« Sans mes grands frères, rien n’aurait été pareil. Ma vie aurait été plus compliquée, avec les fréquentations au collège. Là où je vis, il y a les problèmes de la rue, l’effet de groupe, mais ce n’est pas non plus les quartiers nord. Je sais que j’aurais pu être entraîné et aussi fumer, boire, des choses qui ne sont pas de mon âge. J’ai la chance de grandir avec mes trois grands frères de 27, 24 et 22 ans. C’est un peu eux qui m’ont éduqué. Mon père, originaire d’Egypte, est parti très tôt. Il n’est pas mort, mais il a quitté la famille. Je le vois parfois. Je le connais un peu mais pas par cœur. Il m’aime, on le sent… Mais, en vrai, si j’ai un problème, ce n’est pas vers lui que je me tournerai.
Ma mère a donc élevé quatre garçons. Elle est arrivée d’Algérie dans les années 1980. Je suis né en France, hôpital Trousseau, Paris 12e. Tous mes frères sont nés ici. Elle est fonctionnaire de l’éducation nationale. Ma mère, c’est ma mère ! Je l’écoute tout le temps. Si je veux sortir, elle me laisse faire. J’ai des amis, leurs mères sont toujours sur leur dos. Elles ont peur, c’est normal, elles pensent que leurs fils sont encore des bébés, des enfants. Parfois, je me dis que ma mère ne s’intéresse pas assez à moi, mais non, elle me fait juste confiance.

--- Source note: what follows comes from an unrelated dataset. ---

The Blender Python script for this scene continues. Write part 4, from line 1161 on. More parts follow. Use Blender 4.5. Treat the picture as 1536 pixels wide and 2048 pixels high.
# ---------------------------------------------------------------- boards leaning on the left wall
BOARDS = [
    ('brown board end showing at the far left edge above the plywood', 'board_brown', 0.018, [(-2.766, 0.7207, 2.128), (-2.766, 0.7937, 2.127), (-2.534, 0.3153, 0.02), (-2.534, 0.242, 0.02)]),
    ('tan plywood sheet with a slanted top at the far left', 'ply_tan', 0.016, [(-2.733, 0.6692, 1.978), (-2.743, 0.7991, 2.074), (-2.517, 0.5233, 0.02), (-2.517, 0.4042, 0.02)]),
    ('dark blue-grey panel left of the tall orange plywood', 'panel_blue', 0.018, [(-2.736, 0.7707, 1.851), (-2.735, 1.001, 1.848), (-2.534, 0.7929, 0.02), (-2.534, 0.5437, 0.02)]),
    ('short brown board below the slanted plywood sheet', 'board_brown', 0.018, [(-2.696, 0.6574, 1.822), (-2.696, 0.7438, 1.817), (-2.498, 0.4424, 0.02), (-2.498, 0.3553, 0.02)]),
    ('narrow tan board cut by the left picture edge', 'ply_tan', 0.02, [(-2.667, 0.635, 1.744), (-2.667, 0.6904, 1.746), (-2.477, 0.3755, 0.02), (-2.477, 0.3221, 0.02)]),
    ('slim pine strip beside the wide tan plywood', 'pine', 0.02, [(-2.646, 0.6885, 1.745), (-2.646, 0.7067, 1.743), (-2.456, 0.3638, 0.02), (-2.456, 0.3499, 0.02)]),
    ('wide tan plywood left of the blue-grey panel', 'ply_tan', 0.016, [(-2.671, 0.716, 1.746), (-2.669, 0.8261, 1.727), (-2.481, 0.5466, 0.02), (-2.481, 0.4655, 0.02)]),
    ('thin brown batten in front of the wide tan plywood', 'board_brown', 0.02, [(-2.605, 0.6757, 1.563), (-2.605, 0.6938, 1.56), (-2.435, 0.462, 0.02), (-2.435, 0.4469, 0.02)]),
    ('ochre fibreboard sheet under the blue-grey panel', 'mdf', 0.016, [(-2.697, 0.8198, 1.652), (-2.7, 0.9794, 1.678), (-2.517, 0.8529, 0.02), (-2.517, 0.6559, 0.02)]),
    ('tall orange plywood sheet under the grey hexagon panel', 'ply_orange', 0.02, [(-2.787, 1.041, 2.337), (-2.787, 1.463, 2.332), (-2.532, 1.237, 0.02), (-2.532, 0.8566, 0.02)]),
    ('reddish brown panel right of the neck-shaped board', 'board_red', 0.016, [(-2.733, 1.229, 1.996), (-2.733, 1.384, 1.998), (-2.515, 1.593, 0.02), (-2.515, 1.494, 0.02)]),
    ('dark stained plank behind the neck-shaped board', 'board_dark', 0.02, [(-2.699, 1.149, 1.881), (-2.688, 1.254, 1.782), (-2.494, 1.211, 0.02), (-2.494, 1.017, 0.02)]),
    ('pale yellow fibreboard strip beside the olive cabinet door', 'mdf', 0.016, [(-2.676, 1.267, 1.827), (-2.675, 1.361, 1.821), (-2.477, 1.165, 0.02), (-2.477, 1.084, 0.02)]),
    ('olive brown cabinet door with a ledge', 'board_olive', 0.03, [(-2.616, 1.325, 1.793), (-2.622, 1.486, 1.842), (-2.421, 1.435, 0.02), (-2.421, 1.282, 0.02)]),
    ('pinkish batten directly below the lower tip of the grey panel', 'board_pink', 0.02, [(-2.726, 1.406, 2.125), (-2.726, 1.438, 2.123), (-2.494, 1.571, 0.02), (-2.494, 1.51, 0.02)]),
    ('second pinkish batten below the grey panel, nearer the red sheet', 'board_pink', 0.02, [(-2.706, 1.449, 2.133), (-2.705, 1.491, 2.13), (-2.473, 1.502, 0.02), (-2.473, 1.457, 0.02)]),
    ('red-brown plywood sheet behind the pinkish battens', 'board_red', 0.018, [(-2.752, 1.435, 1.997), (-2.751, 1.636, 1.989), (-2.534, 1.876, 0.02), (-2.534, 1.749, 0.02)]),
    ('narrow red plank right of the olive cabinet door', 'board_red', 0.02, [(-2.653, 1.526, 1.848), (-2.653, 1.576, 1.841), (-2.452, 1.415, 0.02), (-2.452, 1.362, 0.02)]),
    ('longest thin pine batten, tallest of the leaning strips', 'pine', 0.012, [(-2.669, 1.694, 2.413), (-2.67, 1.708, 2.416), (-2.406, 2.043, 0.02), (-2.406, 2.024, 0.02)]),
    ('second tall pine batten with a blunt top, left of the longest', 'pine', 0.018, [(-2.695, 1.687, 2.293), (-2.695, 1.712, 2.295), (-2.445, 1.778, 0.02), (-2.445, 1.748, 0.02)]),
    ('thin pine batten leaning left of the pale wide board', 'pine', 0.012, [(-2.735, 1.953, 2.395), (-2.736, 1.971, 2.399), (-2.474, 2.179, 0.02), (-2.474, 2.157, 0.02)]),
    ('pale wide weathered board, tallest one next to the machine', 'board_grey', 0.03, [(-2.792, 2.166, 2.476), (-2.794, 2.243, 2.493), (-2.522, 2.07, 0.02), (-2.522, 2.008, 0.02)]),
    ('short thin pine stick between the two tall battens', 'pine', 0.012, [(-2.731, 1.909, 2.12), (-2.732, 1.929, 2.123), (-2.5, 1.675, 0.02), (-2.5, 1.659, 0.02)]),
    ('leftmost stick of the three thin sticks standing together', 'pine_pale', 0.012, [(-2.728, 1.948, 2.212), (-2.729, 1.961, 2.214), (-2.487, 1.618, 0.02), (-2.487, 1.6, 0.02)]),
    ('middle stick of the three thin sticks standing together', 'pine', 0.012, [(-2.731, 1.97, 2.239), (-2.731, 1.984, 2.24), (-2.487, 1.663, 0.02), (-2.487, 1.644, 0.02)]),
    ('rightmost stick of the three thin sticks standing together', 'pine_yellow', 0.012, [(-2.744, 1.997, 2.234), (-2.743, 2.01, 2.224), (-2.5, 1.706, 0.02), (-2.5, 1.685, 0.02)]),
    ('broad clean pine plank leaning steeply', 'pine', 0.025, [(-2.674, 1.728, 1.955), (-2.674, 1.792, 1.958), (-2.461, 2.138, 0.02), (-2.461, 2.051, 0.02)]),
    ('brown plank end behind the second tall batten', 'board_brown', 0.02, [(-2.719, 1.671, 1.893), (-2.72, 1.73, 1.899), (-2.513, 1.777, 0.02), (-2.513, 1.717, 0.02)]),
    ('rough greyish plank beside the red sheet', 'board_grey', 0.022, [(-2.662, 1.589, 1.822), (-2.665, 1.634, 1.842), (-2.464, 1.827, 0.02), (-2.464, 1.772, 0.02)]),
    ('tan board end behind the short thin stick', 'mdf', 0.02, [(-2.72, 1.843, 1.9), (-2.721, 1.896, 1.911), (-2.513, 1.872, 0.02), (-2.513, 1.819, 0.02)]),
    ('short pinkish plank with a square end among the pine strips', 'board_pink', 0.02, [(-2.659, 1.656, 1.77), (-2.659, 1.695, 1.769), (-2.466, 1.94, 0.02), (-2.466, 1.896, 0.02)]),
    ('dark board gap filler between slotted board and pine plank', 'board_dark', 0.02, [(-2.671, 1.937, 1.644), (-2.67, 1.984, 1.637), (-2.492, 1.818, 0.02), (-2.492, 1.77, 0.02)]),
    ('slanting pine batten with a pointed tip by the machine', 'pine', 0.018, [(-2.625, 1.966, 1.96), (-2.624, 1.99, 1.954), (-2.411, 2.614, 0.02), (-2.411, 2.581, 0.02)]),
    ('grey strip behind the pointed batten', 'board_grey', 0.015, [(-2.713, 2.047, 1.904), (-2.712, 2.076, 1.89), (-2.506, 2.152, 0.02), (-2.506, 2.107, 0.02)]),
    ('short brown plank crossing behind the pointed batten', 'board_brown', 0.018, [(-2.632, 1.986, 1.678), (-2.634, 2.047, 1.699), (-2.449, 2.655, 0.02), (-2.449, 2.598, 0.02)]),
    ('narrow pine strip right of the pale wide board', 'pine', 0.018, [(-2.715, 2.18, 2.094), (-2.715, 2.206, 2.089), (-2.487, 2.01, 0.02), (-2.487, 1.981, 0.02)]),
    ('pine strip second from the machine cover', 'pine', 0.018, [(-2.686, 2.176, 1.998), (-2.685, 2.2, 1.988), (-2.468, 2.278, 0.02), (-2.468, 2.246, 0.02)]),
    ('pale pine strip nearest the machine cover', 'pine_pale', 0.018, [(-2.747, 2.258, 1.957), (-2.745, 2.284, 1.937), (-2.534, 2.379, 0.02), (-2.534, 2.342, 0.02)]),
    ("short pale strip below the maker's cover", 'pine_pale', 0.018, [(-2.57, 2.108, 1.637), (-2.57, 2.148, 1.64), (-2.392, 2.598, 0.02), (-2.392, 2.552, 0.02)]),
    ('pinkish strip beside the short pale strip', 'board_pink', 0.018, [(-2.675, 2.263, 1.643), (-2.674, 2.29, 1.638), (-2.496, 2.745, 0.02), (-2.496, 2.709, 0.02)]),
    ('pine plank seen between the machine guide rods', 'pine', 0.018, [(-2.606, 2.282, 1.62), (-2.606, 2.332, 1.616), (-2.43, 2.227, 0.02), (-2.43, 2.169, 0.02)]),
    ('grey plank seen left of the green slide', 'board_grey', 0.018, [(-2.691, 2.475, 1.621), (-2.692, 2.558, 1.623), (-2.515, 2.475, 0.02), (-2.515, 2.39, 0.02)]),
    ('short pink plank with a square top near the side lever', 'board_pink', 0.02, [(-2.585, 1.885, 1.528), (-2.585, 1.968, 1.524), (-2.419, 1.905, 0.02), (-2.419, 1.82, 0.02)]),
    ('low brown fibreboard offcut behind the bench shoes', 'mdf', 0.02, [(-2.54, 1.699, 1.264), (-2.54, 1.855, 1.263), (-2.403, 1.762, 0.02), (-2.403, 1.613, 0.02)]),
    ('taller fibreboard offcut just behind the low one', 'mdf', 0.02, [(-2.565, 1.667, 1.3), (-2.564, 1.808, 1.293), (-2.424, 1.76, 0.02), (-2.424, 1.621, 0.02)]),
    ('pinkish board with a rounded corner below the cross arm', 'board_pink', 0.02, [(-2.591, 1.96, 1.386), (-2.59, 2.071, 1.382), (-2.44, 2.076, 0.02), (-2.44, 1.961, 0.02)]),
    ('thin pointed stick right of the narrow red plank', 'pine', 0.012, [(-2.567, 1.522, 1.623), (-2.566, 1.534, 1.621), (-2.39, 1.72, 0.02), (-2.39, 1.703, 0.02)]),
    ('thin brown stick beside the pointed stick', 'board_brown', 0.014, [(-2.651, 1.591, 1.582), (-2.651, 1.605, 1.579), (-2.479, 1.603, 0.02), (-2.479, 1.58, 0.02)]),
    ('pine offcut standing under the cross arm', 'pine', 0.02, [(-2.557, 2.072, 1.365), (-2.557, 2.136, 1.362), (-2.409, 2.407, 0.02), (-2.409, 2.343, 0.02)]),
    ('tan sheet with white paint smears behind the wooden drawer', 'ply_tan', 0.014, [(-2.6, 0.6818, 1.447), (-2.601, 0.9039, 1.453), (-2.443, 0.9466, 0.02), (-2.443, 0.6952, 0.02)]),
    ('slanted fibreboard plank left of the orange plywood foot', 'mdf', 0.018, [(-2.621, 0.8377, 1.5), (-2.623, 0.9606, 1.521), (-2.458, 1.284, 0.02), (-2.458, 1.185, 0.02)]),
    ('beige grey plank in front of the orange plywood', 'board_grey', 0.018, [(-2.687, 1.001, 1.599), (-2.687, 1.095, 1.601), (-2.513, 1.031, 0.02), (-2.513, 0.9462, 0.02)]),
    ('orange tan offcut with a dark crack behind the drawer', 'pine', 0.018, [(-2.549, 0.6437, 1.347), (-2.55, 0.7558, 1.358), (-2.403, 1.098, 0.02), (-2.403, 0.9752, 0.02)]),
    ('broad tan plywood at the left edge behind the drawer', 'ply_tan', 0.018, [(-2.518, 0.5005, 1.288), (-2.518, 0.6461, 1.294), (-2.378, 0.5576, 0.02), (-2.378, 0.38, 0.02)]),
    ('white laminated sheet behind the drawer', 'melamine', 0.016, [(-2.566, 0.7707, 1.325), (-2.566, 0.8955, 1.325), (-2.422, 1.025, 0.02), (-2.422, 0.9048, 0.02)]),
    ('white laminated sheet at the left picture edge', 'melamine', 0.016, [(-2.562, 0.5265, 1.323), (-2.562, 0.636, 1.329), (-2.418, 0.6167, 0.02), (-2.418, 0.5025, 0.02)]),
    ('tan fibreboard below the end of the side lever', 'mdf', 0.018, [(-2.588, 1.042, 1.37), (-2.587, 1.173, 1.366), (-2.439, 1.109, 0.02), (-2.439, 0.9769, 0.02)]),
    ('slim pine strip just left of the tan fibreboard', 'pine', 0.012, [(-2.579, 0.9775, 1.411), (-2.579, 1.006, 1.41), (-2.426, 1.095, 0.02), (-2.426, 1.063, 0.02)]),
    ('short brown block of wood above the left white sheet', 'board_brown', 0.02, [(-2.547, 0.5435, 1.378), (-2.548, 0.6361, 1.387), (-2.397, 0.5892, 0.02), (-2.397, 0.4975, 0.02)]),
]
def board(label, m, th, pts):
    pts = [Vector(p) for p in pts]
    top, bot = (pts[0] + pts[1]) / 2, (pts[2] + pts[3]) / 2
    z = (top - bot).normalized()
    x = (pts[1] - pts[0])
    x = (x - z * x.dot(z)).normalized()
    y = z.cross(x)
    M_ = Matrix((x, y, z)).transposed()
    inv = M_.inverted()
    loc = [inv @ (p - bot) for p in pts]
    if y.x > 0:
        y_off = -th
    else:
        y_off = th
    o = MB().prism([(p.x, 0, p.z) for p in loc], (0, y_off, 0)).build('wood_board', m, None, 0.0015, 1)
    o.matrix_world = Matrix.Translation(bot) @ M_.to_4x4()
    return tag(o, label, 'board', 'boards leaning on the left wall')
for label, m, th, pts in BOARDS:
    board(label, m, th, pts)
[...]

Il y a toujours eu de la confiance dans ma famille, mais celle de ma mère me fait me sentir grand. On dit que les parents stricts élèvent les plus grands menteurs. Je ne mens pas à ma mère, enfin, si, je lui mens. Sur des petites choses. Je déteste ça parce qu’elle a instauré une confiance, et je me dois de la respecter sinon elle peut être détruite. Pareil avec mes frères, qui sont très protecteurs : “Fais attention, gros, dehors, avec qui tu traînes.” Bien sûr que je fais attention. Mes frères, ils ont tout connu dans la vie, ils me conseillent, me sermonnent. On a tous des parcours différents. L’un a réussi malgré des années difficiles au lycée, un autre est pilote d’avion, un autre est en formation à la SNCF, il kiffe. Moi, je n’ai pas fini.
J’ai choisi d’aller en 1re STMG [sciences et technologies du management et de la gestion], sur les recommandations de la conseillère d’orientation parce que je veux faire un BTS de commerce international. J’adore les langues, l’anglais, c’est très important pour travailler à l’étranger. Il vaut mieux faire une bonne STMG qu’un bac général moyen. Elle m’a conseillé ça, mes frères aussi. J’écoute les grands frères ! J’ai aussi choisi la STMG car ça paraissait plus facile que la générale. En fait, en 1re, tout va plus vite, il y a plus de travail. C’est sûr que je veux avoir un bagage, je veux être un minimum à l’aise, mais je ne fais pas trop d’efforts, je ne meurs pas pour l’école, genre. Après le bac, c’est sérieux ; l’enfance, c’est fini.